Indian Scientist Ashoke Sen Wins World’s Richest Academic Prize

0
262

NEW DELHI – Ashoke Sen, a theoretical physicist and string theorist at Allahabad’s Harish Chandra Research Institute, became a millionaire overnight. He is one of the nine winners of the first Yuri Milner Fundamental Physics Prize which at Rs 16.7 crore is the most rewarding academic prize in the world, reported IBN Live.

The prize, which is almost three times that of the Nobel Prize – which is frequently shared by two or three winners, has been introduced by Yuri Milner, a Russian student of physics who dropped out of graduate school in 1989 and later made billions as an investor in companies like Facebook.
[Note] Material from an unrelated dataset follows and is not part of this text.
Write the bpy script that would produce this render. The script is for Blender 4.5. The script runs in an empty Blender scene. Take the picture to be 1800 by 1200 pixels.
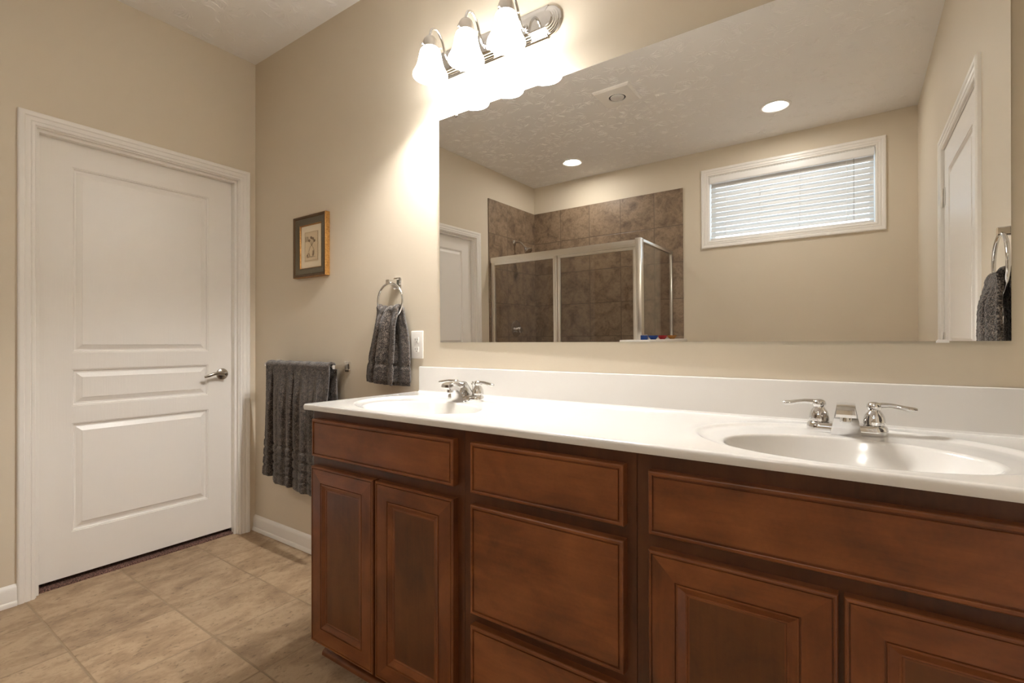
import bpy, bmesh, math, random
from mathutils import Vector, Matrix, noise
sc = bpy.context.scene
PI = math.pi

# ------------------------------------------------------------------ camera
cam = bpy.data.cameras.new('camera'); camo = bpy.data.objects.new('camera', cam)
sc.collection.objects.link(camo)
RX = Vector((0.82318406, 0.56777289, -0.00139609)); UP = Vector((0.00297932, -0.00186067, 0.99999383))
FW = Vector((-0.56776679, 0.82318314, 0.00322325)); CO = Vector((2.8968, -1.5190, 1.0992))
camo.matrix_world = Matrix(((RX.x, UP.x, -FW.x, CO.x), (RX.y, UP.y, -FW.y, CO.y), (RX.z, UP.z, -FW.z, CO.z), (0, 0, 0, 1)))
cam.sensor_width = 36; cam.lens = 858.03 / 1800 * 36; cam.clip_start = .02
sc.camera = camo

# ------------------------------------------------------------------ exposure, sky, lights
sc.view_settings.view_transform = 'Standard'; sc.view_settings.look = 'None'
sc.view_settings.gamma = 1; sc.view_settings.use_curve_mapping = False
sc.view_settings.exposure = 1.52
sc.cycles.diffuse_bounces = 7; sc.cycles.glossy_bounces = 6; sc.cycles.transmission_bounces = 8
sc.cycles.max_bounces = 14; sc.cycles.transparent_max_bounces = 12
sc.cycles.blur_glossy = 0.6; sc.cycles.sample_clamp_indirect = 6
BULB_W = 9.5; CAN_W = 2.0; SHADE_E = 7.6; SKY_E = .9; PORTAL_W = 2.0

W = bpy.data.worlds.new('sky'); sc.world = W; W.use_nodes = True
wn = W.node_tree.nodes; wl = W.node_tree.links
bg = wn['Background']; bg.inputs['Color'].default_value = (.70, .85, 1, 1); bg.inputs['Strength'].default_value = SKY_E

RW, RD, RH = 3.2706, 3.0704, 2.7528       # room width (x), depth (-y), height
C = sc.collection

def lamp(name, kind, loc, watts, col=(1, .92, .82), rot=(0, 0, 0), parent=None, **k):
    l = bpy.data.lights.new(name, kind); l.energy = watts; l.color = col
    for a, b in k.items(): setattr(l, a, b)
    o = bpy.data.objects.new(name, l); C.objects.link(o); o.location = loc; o.rotation_euler = rot
    if parent:
        o.parent = parent; o.location = Vector(loc) - parent.location
    return o
# daylight that reaches the room through the window (the sky outside the pane)
lamp('window_daylight', 'AREA', (2.434, -RD - .16, 2.23), PORTAL_W, (.66, .83, 1), (-PI / 2, 0, PI), shape='RECTANGLE', size=1.18, size_y=.56)

# ------------------------------------------------------------------ materials
def srgb(r, g, b):
    f = lambda c: c / 12.92 if c <= .04045 else ((c + .055) / 1.055) ** 2.4
    return (f(r / 255), f(g / 255), f(b / 255), 1)

class NT:
    def __init__(s, name):
        s.m = bpy.data.materials.new(name); s.m.use_nodes = True
        s.t = s.m.node_tree; s.b = s.t.nodes['Principled BSDF']; s.out = s.t.nodes['Material Output']
    def n(s, typ, **k):
        x = s.t.nodes.new(typ)
        for a, b in k.items(): setattr(x, a, b)
        return x
    def l(s, a, b): s.t.links.new(a, b)
    def set(s, **k):
        for a, b in k.items(): s.b.inputs[a.replace('_', ' ')].default_value = b
        return s
    def math(s, op, a, b=None, c=None):
        x = s.n('ShaderNodeMath', operation=op)
        for i, v in enumerate((a, b, c)):
            if v is None: continue
            if isinstance(v, (int, float)): x.inputs[i].default_value = v
            else: s.l(v, x.inputs[i])
        return x.outputs[0]
    def coord(s, scale=(1, 1, 1), loc=(0, 0, 0)):
        tc = s.n('ShaderNodeTexCoord'); mp = s.n('ShaderNodeMapping')
        mp.inputs['Scale'].default_value = scale; mp.inputs['Location'].default_value = loc
        s.l(tc.outputs['Object'], mp.inputs[0]); return mp.outputs[0]
    def noise(s, vec, scale, detail=4, rough=.55, dist=0):
        x = s.n('ShaderNodeTexNoise'); x.inputs['Scale'].default_value = scale; x.inputs['Detail'].default_value = detail
        x.inputs['Roughness'].default_value = rough; x.inputs['Distortion'].default_value = dist
        if vec is not None: s.l(vec, x.inputs['Vector'])
        return x.outputs['Fac']
    def ramp(s, fac, *stops):
        x = s.n('ShaderNodeValToRGB'); e = x.color_ramp.elements
        while len(e) < len(stops): e.new(.5)
        for i, (p, c) in enumerate(stops): e[i].position = p; e[i].color = c
        s.l(fac, x.inputs[0]); return x.outputs[0]
    def mix(s, fac, a, b, mode='MIX'):
        x = s.n('ShaderNodeMix', data_type='RGBA', blend_type=mode)
        for i, v in ((0, fac), (6, a), (7, b)):
            if isinstance(v, (int, float)): x.inputs[i].default_value = v
            elif isinstance(v, tuple): x.inputs[i].default_value = v
            else: s.l(v, x.inputs[i])
        return x.outputs[2]
    def bump(s, h, strength, dist):
        x = s.n('ShaderNodeBump'); x.inputs['Strength'].default_value = strength; x.inputs['Distance'].default_value = dist
        s.l(h, x.inputs['Height']); s.l(x.outputs[0], s.b.inputs['Normal']); return x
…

The reward is aimed at recognizing contributions of younger researchers to fundamental physics. The nine winners of 2012 are expected to form the committee to decide on the awardees of next year.

Ashoke had received the Padma Shree in 2001 and the SS Bhatnagar Award in 1994. He was also elected Fellow of the Royal Society of London in 1998, and to the Indian National Science Academy in 1995.

Further,Yuri Milner, 50, became an overnight sensation in California’s Silicon Valley. In the past three years, he has invested greatly in social-media companies including Twitter, Facebook and Spotify and today his various investment funds are worth approximately $12 billion, and his private worth is set at $1 billion.

He created the award out of a love of theoretical physics, which he studied at Moscow State University and the Russian Academy of Sciences during the 1980s and early 1990s. The early prizewinners were chosen by Milner himself.

Unlike other awards, such as the Nobel Prize, this award can be given to theorists whose ideas have not yet been supported by data. The objective is to reward innovative concepts that are driving theoretical thinking forward.